Your instructions:
Spot each line in the records below where the word "script" occurs, then copy it.

Provided data:
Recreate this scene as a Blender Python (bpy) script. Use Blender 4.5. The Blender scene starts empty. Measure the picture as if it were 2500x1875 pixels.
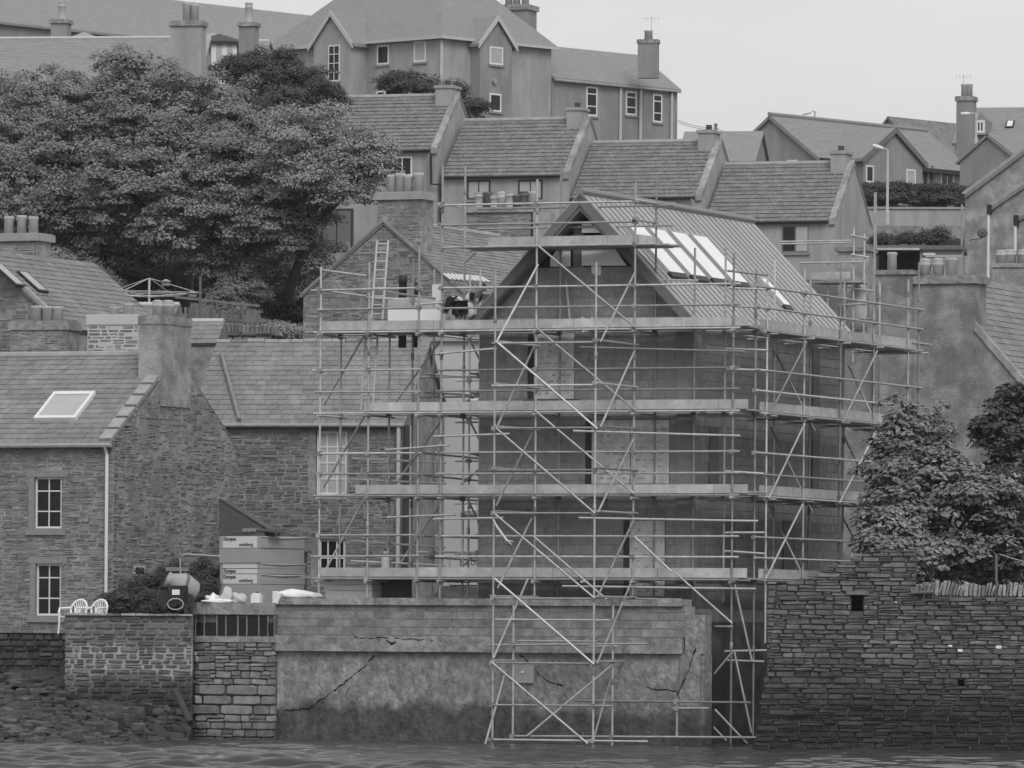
==
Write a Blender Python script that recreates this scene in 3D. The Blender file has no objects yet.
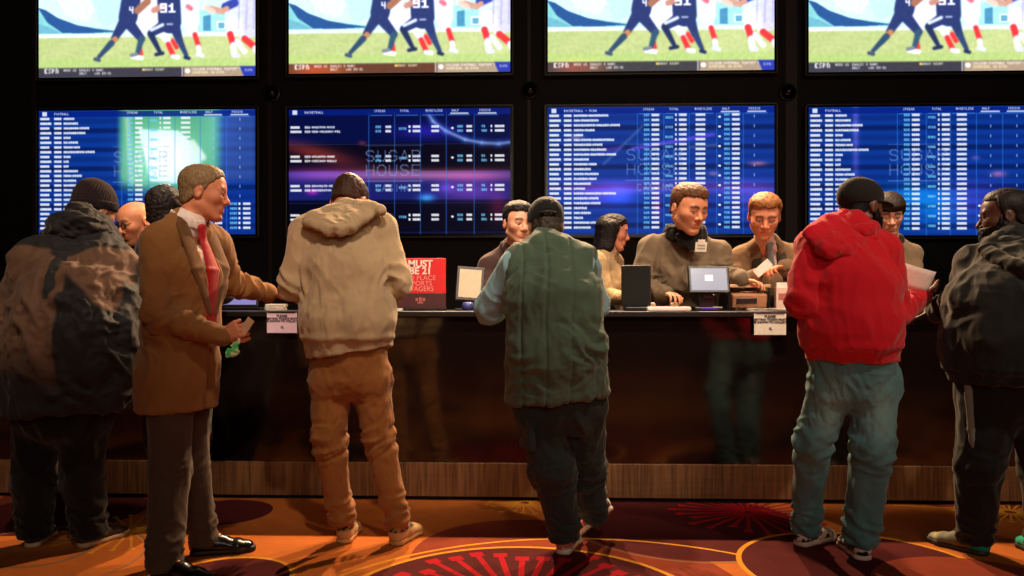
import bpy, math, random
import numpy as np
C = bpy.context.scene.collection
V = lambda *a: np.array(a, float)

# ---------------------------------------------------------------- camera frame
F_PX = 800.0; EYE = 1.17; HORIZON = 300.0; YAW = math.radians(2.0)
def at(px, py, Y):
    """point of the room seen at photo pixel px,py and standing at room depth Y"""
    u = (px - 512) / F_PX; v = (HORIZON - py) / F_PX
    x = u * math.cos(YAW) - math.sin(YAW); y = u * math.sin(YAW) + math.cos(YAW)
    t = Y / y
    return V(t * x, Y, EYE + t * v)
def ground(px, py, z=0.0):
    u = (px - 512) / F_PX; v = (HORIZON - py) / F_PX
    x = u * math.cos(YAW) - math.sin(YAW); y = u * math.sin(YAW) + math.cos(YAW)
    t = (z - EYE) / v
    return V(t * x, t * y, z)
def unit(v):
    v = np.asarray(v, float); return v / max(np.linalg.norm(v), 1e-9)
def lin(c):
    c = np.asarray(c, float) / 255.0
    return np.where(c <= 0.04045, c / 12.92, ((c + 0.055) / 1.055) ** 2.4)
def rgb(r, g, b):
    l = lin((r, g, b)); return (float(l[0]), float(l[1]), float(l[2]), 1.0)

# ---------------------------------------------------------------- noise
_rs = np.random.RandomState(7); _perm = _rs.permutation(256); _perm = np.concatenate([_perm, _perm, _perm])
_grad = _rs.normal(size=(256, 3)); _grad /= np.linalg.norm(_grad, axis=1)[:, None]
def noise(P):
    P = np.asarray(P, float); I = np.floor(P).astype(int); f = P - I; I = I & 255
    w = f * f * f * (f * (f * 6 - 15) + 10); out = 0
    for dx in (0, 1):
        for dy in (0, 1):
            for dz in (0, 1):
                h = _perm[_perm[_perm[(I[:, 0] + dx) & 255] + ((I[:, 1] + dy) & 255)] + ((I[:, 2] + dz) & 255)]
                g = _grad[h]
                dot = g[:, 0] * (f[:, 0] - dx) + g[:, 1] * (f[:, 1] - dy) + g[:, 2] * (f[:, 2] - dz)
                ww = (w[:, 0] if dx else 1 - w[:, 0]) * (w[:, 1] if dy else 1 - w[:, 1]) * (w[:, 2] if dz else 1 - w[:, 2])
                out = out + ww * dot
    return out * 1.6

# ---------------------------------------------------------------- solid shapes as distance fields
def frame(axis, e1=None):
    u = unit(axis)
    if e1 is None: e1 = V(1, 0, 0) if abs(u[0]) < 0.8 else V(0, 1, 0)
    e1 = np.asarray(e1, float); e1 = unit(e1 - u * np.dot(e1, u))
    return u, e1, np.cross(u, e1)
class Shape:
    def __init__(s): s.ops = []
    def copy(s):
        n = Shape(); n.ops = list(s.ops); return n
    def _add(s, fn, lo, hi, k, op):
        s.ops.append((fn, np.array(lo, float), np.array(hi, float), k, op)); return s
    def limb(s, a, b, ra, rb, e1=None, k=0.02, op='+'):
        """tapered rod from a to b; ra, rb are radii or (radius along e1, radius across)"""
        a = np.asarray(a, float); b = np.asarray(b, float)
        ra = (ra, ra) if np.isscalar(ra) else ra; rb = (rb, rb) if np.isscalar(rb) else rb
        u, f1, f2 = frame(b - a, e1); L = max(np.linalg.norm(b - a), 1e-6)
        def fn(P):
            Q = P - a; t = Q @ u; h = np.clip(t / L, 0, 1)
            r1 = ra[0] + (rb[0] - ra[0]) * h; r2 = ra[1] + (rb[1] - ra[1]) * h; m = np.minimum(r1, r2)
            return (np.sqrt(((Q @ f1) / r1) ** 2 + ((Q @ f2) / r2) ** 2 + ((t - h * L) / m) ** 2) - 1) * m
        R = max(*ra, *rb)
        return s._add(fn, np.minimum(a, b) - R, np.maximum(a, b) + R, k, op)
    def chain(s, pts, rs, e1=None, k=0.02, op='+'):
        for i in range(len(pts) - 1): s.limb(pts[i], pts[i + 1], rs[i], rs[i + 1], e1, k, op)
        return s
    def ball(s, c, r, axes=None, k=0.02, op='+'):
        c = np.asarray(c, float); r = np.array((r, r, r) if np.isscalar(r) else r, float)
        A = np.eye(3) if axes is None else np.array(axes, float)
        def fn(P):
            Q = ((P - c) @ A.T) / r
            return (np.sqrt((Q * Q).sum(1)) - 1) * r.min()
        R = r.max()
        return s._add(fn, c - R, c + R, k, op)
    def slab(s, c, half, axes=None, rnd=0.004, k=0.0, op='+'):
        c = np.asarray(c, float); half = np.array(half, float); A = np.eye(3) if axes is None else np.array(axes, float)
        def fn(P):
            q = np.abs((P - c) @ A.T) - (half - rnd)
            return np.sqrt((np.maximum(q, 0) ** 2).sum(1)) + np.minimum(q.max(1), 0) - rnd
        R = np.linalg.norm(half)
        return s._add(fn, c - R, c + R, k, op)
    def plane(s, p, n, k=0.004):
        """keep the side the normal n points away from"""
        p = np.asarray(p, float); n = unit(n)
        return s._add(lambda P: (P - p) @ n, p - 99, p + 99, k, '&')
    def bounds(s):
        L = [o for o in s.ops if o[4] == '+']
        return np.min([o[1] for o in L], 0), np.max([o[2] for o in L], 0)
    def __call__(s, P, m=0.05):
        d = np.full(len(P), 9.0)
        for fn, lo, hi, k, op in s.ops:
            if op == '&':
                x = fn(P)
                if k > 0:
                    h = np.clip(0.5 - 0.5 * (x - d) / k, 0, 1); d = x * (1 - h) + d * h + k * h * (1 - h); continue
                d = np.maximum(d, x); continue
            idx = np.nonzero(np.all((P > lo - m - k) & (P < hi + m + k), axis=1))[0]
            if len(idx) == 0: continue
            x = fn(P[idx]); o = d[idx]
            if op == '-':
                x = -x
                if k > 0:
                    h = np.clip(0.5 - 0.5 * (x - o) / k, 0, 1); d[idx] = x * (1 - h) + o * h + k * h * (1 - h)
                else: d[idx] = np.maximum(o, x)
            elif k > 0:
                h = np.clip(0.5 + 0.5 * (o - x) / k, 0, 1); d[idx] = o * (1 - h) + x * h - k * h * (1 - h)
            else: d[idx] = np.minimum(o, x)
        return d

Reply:
Recreate this scene as a Blender Python (bpy) script. Use Blender 4.5. The Blender scene starts empty. Measure the picture as if it were 2500x1875 pixels.
Write a Blender Python script that recreates this scene in 3D. The Blender file has no objects yet.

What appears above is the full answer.